Now go one step further. The machine looks at its vast database of information about you and about everyone else it has interacted with. It then looks beyond that at every other database that it has interacted with and further with ones that it surmises may be useful to access and probe. Now imagine that to go one step further, it then creates images that it “knows” you will like, with a degree of probability in the high 90s. Your taste will be categorised and commoditised and a machine will make art just for you. So, is that Art and what does it say about your taste and the state of culture? 

That is the near future of mass art. IKEA doesn’t quite do that yet but it will, within the very near future. Then, will you be quite as proud of the “art” you bought?

If this scenario sounds like so much typical futurology then remember that the process described above is already happening. It’s exactly what dealers do. Art dealers don’t promote good work, they promote work that they can sell to their network of buyers, if its good then that’s a bonus.

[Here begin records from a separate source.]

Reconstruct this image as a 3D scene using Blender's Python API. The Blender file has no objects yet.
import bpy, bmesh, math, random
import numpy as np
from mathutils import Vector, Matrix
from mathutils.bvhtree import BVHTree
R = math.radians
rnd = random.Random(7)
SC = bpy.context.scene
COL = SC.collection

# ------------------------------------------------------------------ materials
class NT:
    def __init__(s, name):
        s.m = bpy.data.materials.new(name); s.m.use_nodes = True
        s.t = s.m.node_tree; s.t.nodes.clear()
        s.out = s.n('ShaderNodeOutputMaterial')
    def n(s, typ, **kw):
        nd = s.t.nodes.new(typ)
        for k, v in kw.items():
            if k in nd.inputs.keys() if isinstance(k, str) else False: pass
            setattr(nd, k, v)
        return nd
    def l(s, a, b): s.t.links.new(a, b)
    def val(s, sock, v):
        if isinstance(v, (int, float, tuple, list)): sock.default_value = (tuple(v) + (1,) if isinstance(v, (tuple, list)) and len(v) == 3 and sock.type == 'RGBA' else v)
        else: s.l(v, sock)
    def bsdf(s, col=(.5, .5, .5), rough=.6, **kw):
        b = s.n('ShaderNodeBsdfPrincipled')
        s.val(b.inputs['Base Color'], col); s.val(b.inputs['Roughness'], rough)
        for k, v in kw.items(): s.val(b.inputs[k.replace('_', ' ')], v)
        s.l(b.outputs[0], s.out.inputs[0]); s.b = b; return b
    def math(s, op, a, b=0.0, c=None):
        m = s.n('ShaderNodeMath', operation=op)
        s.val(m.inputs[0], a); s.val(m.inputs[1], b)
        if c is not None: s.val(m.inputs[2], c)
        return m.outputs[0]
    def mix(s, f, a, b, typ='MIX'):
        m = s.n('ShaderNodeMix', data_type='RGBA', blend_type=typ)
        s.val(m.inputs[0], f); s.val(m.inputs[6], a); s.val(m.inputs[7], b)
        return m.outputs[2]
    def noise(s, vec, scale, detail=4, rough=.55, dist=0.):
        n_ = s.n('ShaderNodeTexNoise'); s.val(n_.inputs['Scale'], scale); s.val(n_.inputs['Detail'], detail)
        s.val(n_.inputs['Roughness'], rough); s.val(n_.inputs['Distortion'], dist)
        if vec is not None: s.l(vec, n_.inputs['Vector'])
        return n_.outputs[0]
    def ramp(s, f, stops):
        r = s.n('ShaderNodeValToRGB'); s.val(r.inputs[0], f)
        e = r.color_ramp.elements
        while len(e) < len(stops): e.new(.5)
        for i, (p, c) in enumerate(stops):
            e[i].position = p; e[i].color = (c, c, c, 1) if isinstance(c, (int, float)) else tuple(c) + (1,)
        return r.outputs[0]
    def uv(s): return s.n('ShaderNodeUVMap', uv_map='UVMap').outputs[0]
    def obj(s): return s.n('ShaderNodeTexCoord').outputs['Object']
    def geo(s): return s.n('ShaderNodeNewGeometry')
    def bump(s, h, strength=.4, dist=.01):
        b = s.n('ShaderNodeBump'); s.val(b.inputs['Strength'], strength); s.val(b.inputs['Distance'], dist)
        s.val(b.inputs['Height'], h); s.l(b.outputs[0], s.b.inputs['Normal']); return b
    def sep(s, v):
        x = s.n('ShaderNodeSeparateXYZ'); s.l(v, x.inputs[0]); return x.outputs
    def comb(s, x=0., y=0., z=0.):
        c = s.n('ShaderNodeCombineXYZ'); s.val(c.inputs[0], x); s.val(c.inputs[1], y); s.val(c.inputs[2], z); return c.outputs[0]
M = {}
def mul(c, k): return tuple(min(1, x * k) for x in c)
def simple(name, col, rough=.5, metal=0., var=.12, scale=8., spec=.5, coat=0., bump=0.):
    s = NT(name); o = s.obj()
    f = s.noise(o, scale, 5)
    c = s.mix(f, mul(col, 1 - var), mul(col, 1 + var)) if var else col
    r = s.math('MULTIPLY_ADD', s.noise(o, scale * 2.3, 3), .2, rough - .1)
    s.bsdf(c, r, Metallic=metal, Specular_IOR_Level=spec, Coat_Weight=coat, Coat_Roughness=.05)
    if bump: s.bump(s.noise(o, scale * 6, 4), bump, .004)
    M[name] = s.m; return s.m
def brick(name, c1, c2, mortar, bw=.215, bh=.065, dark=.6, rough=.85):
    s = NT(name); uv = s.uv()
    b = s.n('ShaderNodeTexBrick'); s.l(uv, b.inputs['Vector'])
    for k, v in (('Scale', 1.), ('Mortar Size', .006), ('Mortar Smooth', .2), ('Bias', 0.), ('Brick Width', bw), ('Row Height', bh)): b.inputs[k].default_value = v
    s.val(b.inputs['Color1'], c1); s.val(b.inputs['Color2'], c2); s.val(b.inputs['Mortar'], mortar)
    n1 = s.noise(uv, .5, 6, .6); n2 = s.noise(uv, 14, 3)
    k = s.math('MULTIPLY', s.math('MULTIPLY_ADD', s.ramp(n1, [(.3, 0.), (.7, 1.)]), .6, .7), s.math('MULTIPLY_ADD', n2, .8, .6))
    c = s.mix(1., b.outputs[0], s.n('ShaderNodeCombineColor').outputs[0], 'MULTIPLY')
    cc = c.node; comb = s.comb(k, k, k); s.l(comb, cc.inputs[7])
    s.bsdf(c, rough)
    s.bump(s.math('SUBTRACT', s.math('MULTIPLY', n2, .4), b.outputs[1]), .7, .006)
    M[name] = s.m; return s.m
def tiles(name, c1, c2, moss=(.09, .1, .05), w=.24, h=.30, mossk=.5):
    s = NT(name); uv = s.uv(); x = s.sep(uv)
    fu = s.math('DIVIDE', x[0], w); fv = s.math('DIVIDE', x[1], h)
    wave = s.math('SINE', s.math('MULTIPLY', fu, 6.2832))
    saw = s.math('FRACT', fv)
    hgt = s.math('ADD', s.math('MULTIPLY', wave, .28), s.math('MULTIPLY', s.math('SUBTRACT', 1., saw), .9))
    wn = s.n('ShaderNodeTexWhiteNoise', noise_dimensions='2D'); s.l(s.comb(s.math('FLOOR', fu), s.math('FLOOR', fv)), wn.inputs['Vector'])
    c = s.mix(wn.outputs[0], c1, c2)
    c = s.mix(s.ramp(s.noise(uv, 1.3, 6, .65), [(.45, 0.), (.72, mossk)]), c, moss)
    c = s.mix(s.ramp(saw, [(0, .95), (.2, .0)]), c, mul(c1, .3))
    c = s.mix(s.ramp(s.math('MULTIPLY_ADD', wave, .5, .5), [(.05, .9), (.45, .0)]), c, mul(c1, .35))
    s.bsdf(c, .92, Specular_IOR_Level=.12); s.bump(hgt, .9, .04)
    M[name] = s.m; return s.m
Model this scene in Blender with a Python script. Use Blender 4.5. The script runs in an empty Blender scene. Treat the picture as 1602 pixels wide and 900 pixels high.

The dealer has a database of buyers and art which they extract information from and then look to find art that will create the emotional trigger that gets someone to buy it. They are acting as a human big data/AI setup, no more no less. They often resort to selling the brand of the artist as much as they do their work.

The future will add one thing to this process. It will enable people to produce art directly via computer that is made as a direct response to the data and information to which it has access. And this will be on demand. So will dealers then have shows with their favourite software present or will the face of thy art become the programmer? And what about the customer, how do you feel about your taste being categorised by computation? 

So how about YOUR favourite artists, will you celebrate and lionise the “artist” HAL in the same way you do Banksy or the art buyer in IKEA?